» THE EXERCISE
Return all of the lines below exactly as they are.
## start COLLECTED MATERIAL
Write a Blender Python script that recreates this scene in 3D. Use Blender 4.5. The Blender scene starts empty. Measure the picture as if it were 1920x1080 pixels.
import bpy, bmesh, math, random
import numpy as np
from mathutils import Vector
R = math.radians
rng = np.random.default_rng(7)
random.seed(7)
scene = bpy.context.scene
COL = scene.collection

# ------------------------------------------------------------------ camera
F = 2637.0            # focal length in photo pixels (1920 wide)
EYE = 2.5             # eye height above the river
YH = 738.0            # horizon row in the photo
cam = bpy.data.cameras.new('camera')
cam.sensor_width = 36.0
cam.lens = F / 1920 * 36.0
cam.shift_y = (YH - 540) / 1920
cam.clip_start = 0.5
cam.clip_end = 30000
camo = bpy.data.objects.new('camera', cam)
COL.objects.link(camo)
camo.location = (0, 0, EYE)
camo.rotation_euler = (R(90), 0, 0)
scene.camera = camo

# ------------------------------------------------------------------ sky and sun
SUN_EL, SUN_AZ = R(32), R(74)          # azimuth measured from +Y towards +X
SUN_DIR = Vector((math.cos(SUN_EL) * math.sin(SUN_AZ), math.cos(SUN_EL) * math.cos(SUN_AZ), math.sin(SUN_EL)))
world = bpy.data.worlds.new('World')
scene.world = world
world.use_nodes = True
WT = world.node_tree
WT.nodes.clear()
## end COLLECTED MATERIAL
» WRITTEN SOLUTION
Write a Blender Python script that recreates this scene in 3D. Use Blender 4.5. The Blender scene starts empty. Measure the picture as if it were 1920x1080 pixels.
import bpy, bmesh, math, random
import numpy as np
from mathutils import Vector
R = math.radians
rng = np.random.default_rng(7)
random.seed(7)
scene = bpy.context.scene
COL = scene.collection

# ------------------------------------------------------------------ camera
F = 2637.0            # focal length in photo pixels (1920 wide)
EYE = 2.5             # eye height above the river
YH = 738.0            # horizon row in the photo
cam = bpy.data.cameras.new('camera')
cam.sensor_width = 36.0
cam.lens = F / 1920 * 36.0
cam.shift_y = (YH - 540) / 1920
cam.clip_start = 0.5
cam.clip_end = 30000
camo = bpy.data.objects.new('camera', cam)
COL.objects.link(camo)
camo.location = (0, 0, EYE)
camo.rotation_euler = (R(90), 0, 0)
scene.camera = camo

# ------------------------------------------------------------------ sky and sun
SUN_EL, SUN_AZ = R(32), R(74)          # azimuth measured from +Y towards +X
SUN_DIR = Vector((math.cos(SUN_EL) * math.sin(SUN_AZ), math.cos(SUN_EL) * math.cos(SUN_AZ), math.sin(SUN_EL)))
world = bpy.data.worlds.new('World')
scene.world = world
world.use_nodes = True
WT = world.node_tree
WT.nodes.clear()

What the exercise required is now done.